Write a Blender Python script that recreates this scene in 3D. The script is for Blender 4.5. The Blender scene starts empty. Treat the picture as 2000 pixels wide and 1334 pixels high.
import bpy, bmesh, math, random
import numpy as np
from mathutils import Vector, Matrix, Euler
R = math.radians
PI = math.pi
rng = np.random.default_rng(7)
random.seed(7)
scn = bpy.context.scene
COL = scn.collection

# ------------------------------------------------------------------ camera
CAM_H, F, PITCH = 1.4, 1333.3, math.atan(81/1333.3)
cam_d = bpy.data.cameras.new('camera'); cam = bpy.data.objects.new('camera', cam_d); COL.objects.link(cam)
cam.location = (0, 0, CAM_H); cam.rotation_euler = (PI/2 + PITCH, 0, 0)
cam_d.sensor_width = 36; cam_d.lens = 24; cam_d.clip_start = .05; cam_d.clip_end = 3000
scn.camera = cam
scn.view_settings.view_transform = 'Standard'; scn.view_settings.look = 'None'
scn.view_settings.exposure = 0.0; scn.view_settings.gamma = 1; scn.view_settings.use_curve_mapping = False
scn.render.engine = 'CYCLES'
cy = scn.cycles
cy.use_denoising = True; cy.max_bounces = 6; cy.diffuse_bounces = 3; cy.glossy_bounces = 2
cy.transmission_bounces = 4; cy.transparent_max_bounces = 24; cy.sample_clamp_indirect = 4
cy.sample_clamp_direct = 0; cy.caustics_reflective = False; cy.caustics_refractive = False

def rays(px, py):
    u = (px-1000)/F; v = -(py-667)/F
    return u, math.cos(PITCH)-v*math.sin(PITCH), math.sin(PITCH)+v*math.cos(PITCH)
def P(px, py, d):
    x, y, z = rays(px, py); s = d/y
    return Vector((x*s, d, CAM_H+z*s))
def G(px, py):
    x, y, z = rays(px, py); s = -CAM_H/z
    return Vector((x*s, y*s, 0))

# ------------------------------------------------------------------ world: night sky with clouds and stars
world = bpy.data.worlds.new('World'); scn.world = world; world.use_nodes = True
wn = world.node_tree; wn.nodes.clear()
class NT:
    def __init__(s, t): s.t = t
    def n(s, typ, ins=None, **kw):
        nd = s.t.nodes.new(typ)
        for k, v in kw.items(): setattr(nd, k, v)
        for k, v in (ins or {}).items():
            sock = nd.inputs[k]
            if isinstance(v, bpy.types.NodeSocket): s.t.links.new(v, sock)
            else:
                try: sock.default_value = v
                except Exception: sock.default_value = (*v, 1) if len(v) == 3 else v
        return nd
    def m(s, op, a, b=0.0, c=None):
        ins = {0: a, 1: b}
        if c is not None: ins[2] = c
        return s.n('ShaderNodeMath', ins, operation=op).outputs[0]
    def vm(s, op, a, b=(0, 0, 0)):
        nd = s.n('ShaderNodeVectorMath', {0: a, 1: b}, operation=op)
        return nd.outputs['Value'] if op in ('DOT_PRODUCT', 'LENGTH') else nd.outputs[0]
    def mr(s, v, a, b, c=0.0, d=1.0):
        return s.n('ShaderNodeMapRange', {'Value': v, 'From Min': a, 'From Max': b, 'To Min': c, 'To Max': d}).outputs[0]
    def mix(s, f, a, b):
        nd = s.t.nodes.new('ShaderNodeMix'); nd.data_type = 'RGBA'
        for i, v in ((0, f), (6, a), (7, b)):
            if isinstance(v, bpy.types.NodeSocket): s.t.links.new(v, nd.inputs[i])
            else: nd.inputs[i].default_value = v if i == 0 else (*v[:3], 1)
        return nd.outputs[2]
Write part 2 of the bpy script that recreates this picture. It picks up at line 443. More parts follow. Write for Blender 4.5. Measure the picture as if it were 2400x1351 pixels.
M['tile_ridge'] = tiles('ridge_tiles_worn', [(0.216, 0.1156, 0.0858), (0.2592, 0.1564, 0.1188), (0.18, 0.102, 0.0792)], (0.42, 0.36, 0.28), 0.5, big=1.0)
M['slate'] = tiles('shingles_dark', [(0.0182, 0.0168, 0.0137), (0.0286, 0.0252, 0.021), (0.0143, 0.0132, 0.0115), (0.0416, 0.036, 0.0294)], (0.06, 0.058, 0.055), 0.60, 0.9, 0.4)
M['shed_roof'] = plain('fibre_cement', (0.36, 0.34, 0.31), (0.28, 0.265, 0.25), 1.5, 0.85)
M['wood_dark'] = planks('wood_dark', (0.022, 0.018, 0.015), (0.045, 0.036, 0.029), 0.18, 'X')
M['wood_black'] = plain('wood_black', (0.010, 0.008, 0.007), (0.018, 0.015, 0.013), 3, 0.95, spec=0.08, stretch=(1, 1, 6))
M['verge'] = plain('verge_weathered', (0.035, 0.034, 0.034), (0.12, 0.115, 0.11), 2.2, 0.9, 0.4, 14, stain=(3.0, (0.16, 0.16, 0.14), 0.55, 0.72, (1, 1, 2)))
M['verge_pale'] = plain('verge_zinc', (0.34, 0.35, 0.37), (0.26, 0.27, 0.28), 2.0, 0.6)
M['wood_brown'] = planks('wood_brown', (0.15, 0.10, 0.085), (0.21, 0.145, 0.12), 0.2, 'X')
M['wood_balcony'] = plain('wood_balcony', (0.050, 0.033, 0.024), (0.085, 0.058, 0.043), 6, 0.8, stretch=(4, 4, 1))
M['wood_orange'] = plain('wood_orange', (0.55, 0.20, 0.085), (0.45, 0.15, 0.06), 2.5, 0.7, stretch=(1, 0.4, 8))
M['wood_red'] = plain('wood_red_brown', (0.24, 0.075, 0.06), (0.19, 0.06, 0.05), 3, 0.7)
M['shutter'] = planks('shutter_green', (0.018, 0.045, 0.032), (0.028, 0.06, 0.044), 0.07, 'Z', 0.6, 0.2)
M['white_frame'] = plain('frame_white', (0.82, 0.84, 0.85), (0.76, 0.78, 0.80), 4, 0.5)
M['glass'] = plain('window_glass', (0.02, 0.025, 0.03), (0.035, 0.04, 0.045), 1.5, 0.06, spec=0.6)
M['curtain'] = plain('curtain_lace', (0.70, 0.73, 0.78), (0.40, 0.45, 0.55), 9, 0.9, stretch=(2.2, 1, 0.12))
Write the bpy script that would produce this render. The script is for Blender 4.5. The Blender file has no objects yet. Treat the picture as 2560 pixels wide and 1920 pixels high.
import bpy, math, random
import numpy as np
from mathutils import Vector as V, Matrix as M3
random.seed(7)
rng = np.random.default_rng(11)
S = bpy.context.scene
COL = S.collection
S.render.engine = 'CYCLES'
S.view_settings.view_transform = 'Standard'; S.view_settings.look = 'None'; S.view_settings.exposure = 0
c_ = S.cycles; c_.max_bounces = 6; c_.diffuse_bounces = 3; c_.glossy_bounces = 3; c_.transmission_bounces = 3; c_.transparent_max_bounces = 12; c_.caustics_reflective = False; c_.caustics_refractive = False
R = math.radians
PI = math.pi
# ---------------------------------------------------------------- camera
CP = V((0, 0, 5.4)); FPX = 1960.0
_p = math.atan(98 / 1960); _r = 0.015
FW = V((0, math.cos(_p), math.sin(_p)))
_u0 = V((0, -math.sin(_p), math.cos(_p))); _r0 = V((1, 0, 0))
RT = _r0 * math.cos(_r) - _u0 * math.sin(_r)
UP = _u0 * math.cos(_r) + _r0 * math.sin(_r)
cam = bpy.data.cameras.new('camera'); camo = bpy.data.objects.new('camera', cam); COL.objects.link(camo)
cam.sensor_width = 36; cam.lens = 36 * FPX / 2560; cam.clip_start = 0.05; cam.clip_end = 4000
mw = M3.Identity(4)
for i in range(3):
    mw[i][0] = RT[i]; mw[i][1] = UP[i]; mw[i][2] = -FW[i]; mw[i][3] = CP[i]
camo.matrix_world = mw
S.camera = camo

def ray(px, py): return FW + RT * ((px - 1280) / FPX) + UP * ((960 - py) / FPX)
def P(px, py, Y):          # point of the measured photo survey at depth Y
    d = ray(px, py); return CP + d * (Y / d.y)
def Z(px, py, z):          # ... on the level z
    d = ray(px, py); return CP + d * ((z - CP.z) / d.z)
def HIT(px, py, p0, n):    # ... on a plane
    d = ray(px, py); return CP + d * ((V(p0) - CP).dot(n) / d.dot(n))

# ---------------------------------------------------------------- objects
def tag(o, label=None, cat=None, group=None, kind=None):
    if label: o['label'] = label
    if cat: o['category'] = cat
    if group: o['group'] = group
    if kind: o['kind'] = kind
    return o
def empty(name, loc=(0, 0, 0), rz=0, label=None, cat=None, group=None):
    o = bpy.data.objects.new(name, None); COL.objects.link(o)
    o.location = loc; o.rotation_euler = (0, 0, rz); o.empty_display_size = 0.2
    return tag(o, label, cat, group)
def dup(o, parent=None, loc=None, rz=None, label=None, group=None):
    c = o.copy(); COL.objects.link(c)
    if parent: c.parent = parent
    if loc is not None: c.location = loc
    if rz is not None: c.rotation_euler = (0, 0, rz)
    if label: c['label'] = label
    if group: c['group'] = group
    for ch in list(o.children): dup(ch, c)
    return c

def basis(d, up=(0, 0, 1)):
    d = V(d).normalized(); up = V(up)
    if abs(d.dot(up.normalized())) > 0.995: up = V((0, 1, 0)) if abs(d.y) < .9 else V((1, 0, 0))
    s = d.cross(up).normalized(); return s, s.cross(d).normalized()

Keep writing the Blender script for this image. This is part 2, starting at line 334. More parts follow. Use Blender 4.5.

● ● ● ● ●

Stated problem: Of all the entries above, repeat only the lines from the line that has "Write part 2" to the line that has "stretch=(2.2, 1, 0.12))", both lines included, exactly.

Expected answer:
Write part 2 of the bpy script that recreates this picture. It picks up at line 443. More parts follow. Write for Blender 4.5. Measure the picture as if it were 2400x1351 pixels.
M['tile_ridge'] = tiles('ridge_tiles_worn', [(0.216, 0.1156, 0.0858), (0.2592, 0.1564, 0.1188), (0.18, 0.102, 0.0792)], (0.42, 0.36, 0.28), 0.5, big=1.0)
M['slate'] = tiles('shingles_dark', [(0.0182, 0.0168, 0.0137), (0.0286, 0.0252, 0.021), (0.0143, 0.0132, 0.0115), (0.0416, 0.036, 0.0294)], (0.06, 0.058, 0.055), 0.60, 0.9, 0.4)
M['shed_roof'] = plain('fibre_cement', (0.36, 0.34, 0.31), (0.28, 0.265, 0.25), 1.5, 0.85)
M['wood_dark'] = planks('wood_dark', (0.022, 0.018, 0.015), (0.045, 0.036, 0.029), 0.18, 'X')
M['wood_black'] = plain('wood_black', (0.010, 0.008, 0.007), (0.018, 0.015, 0.013), 3, 0.95, spec=0.08, stretch=(1, 1, 6))
M['verge'] = plain('verge_weathered', (0.035, 0.034, 0.034), (0.12, 0.115, 0.11), 2.2, 0.9, 0.4, 14, stain=(3.0, (0.16, 0.16, 0.14), 0.55, 0.72, (1, 1, 2)))
M['verge_pale'] = plain('verge_zinc', (0.34, 0.35, 0.37), (0.26, 0.27, 0.28), 2.0, 0.6)
M['wood_brown'] = planks('wood_brown', (0.15, 0.10, 0.085), (0.21, 0.145, 0.12), 0.2, 'X')
M['wood_balcony'] = plain('wood_balcony', (0.050, 0.033, 0.024), (0.085, 0.058, 0.043), 6, 0.8, stretch=(4, 4, 1))
M['wood_orange'] = plain('wood_orange', (0.55, 0.20, 0.085), (0.45, 0.15, 0.06), 2.5, 0.7, stretch=(1, 0.4, 8))
M['wood_red'] = plain('wood_red_brown', (0.24, 0.075, 0.06), (0.19, 0.06, 0.05), 3, 0.7)
M['shutter'] = planks('shutter_green', (0.018, 0.045, 0.032), (0.028, 0.06, 0.044), 0.07, 'Z', 0.6, 0.2)
M['white_frame'] = plain('frame_white', (0.82, 0.84, 0.85), (0.76, 0.78, 0.80), 4, 0.5)
M['glass'] = plain('window_glass', (0.02, 0.025, 0.03), (0.035, 0.04, 0.045), 1.5, 0.06, spec=0.6)
M['curtain'] = plain('curtain_lace', (0.70, 0.73, 0.78), (0.40, 0.45, 0.55), 9, 0.9, stretch=(2.2, 1, 0.12))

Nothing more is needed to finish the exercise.